**WHAT THIS TASK INVOLVES:**
Starting with the first line of the data below, copy each line up to and including the one containing "return CAM +". Pictures stay out.

AVAILABLE DATA start

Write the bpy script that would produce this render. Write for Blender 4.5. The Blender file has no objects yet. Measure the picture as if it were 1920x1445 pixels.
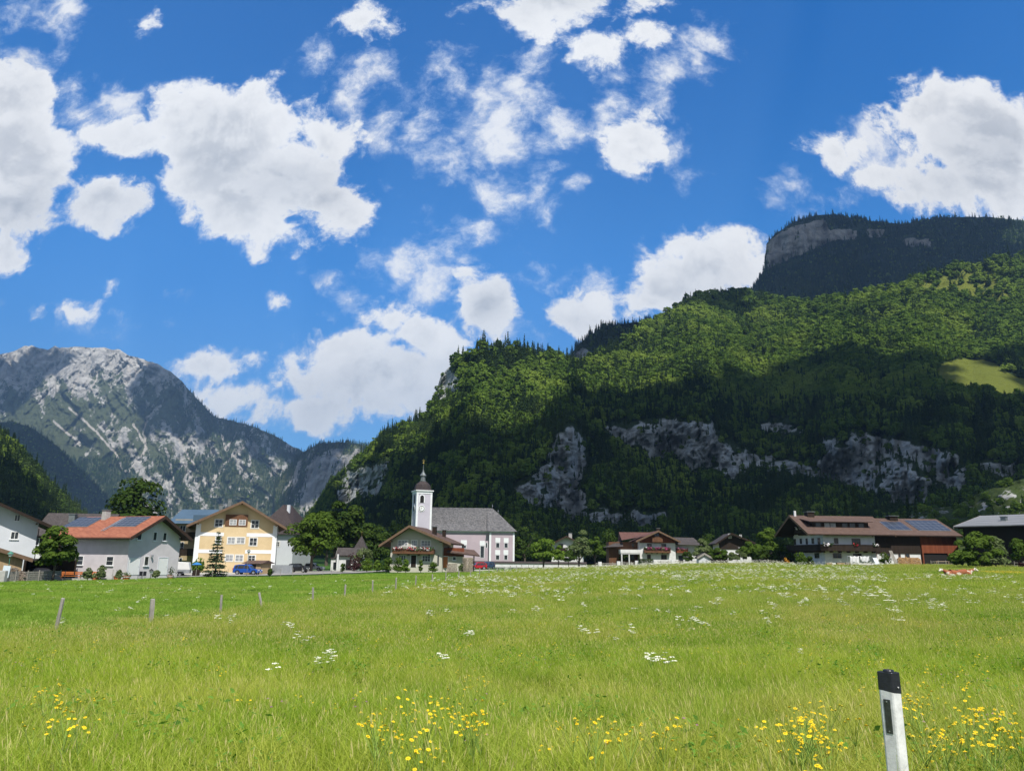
import bpy, bmesh, math, random
import numpy as np
from mathutils import Vector, Matrix
R = math.radians
random.seed(7); rng = np.random.default_rng(7)
S = bpy.context.scene
COL = S.collection

# ---------------------------------------------------------------- camera
FPX = 1381.0; PITCH = R(13.05); ROLL = 0.010
CAM = np.array([0.0, 0.0, 3.2])
_F = np.array([0, math.cos(PITCH), math.sin(PITCH)]); _U0 = np.array([0, -math.sin(PITCH), math.cos(PITCH)]); _R0 = np.array([1.0, 0, 0])
_RV = _R0*math.cos(ROLL) + _U0*math.sin(ROLL); _UV = _U0*math.cos(ROLL) - _R0*math.sin(ROLL)
cam = bpy.data.cameras.new('camera'); cam_o = bpy.data.objects.new('camera', cam); COL.objects.link(cam_o)
cam.sensor_fit = 'HORIZONTAL'; cam.sensor_width = 36.0; cam.lens = 36.0*FPX/1920.0
cam.clip_start = 0.1; cam.clip_end = 60000
M3 = Matrix((( _RV[0], _UV[0], -_F[0]), (_RV[1], _UV[1], -_F[1]), (_RV[2], _UV[2], -_F[2])))
cam_o.matrix_world = Matrix.Translation(Vector(CAM)) @ M3.to_4x4()
S.camera = cam_o
def ray(px, py):
    px = np.asarray(px, float); py = np.asarray(py, float)
    a = ((px-960)/FPX)[..., None]; b = ((722.5-py)/FPX)[..., None]
    d = _F + a*_RV + b*_UV
    return d/d[..., 1:2]
def pt(px, py, Y):
    return CAM + ray(px, py)*np.asarray(Y, float)[..., None]

# ---------------------------------------------------------------- light and exposure
SUN_EL = R(56); SUN_AZ = R(162)          # azimuth clockwise from +Y: behind the camera, a little to its right
SDIR = np.array([math.cos(SUN_EL)*math.sin(SUN_AZ), math.cos(SUN_EL)*math.cos(SUN_AZ), math.sin(SUN_EL)])
sl = bpy.data.lights.new('sun', 'SUN'); sl.energy = 4.9; sl.angle = R(0.5); sl.color = (1.0, 0.955, 0.88)
so = bpy.data.objects.new('sun', sl); COL.objects.link(so)
so.rotation_euler = Vector(SDIR).to_track_quat('Z', 'Y').to_euler()
S.view_settings.view_transform = 'Standard'; S.view_settings.look = 'None'
S.view_settings.exposure = 0.35; S.view_settings.gamma = 1.0
S.cycles.max_bounces = 5; S.cycles.diffuse_bounces = 2; S.cycles.glossy_bounces = 2
S.cycles.transmission_bounces = 3; S.cycles.transparent_max_bounces = 8; S.cycles.volume_bounces = 0
S.cycles.caustics_reflective = False; S.cycles.caustics_refractive = False
S.cycles.use_denoising = True
S.cycles.use_adaptive_sampling = True; S.cycles.adaptive_threshold = 0.012

# node helpers
class NT:
    def __init__(s, tree): s.t = tree; s.n = tree.nodes; s.l = tree.links
    def node(s, typ, **kw):
        n = s.n.new(typ)
        for k, v in kw.items(): setattr(n, k, v)
        return n
    def put(s, sock, v):
        if isinstance(v, bpy.types.NodeSocket): s.l.new(v, sock)
        elif v is not None: sock.default_value = v
    def math(s, op, a, b=None, c=None, clamp=False):
        n = s.node('ShaderNodeMath', operation=op, use_clamp=clamp)
        s.put(n.inputs[0], a)
        if b is not None: s.put(n.inputs[1], b)
        if c is not None: s.put(n.inputs[2], c)
        return n.outputs[0]
    def vmath(s, op, a, b=None, c=None):
        n = s.node('ShaderNodeVectorMath', operation=op)
        s.put(n.inputs[0], a)
        if b is not None: s.put(n.inputs[1], b)
        if c is not None: s.put(n.inputs[2], c)
        return n.outputs['Value'] if op in ('LENGTH', 'DOT_PRODUCT', 'DISTANCE') else n.outputs[0]
    def mix(s, f, a, b, mode='MIX'):
        n = s.node('ShaderNodeMix', data_type='RGBA', blend_type=mode)
        s.put(n.inputs['Factor'], f); s.put(n.inputs[6], a); s.put(n.inputs[7], b)
        return n.outputs[2]
    def noise(s, vec, scale, detail=4, rough=0.5, dist=0.0, dim='3D'):
        n = s.node('ShaderNodeTexNoise', noise_dimensions=dim)
        if vec is not None: s.l.new(vec, n.inputs['Vector'])
        n.inputs['Scale'].default_value = scale; n.inputs['Detail'].default_value = detail
        n.inputs['Roughness'].default_value = rough; n.inputs['Distortion'].default_value = dist
        return n.outputs
    def ss(s, v, lo, hi, olo=0.0, ohi=1.0):
        n = s.node('ShaderNodeMapRange', interpolation_type='SMOOTHSTEP')
        s.put(n.inputs[0], v); s.put(n.inputs[1], lo); s.put(n.inputs[2], hi); s.put(n.inputs[3], olo); s.put(n.inputs[4], ohi)
        return n.outputs[0]
    def lin(s, v, lo, hi, olo=0.0, ohi=1.0):
        n = s.node('ShaderNodeMapRange')
        s.put(n.inputs[0], v); s.put(n.inputs[1], lo); s.put(n.inputs[2], hi); s.put(n.inputs[3], olo); s.put(n.inputs[4], ohi)
        return n.outputs[0]
def c4(c): return (c[0], c[1], c[2], 1.0)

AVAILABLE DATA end

**WRITTEN ANSWER:**
Write the bpy script that would produce this render. Write for Blender 4.5. The Blender file has no objects yet. Measure the picture as if it were 1920x1445 pixels.
import bpy, bmesh, math, random
import numpy as np
from mathutils import Vector, Matrix
R = math.radians
random.seed(7); rng = np.random.default_rng(7)
S = bpy.context.scene
COL = S.collection

# ---------------------------------------------------------------- camera
FPX = 1381.0; PITCH = R(13.05); ROLL = 0.010
CAM = np.array([0.0, 0.0, 3.2])
_F = np.array([0, math.cos(PITCH), math.sin(PITCH)]); _U0 = np.array([0, -math.sin(PITCH), math.cos(PITCH)]); _R0 = np.array([1.0, 0, 0])
_RV = _R0*math.cos(ROLL) + _U0*math.sin(ROLL); _UV = _U0*math.cos(ROLL) - _R0*math.sin(ROLL)
cam = bpy.data.cameras.new('camera'); cam_o = bpy.data.objects.new('camera', cam); COL.objects.link(cam_o)
cam.sensor_fit = 'HORIZONTAL'; cam.sensor_width = 36.0; cam.lens = 36.0*FPX/1920.0
cam.clip_start = 0.1; cam.clip_end = 60000
M3 = Matrix((( _RV[0], _UV[0], -_F[0]), (_RV[1], _UV[1], -_F[1]), (_RV[2], _UV[2], -_F[2])))
cam_o.matrix_world = Matrix.Translation(Vector(CAM)) @ M3.to_4x4()
S.camera = cam_o
def ray(px, py):
    px = np.asarray(px, float); py = np.asarray(py, float)
    a = ((px-960)/FPX)[..., None]; b = ((722.5-py)/FPX)[..., None]
    d = _F + a*_RV + b*_UV
    return d/d[..., 1:2]
def pt(px, py, Y):
    return CAM + ray(px, py)*np.asarray(Y, float)[..., None]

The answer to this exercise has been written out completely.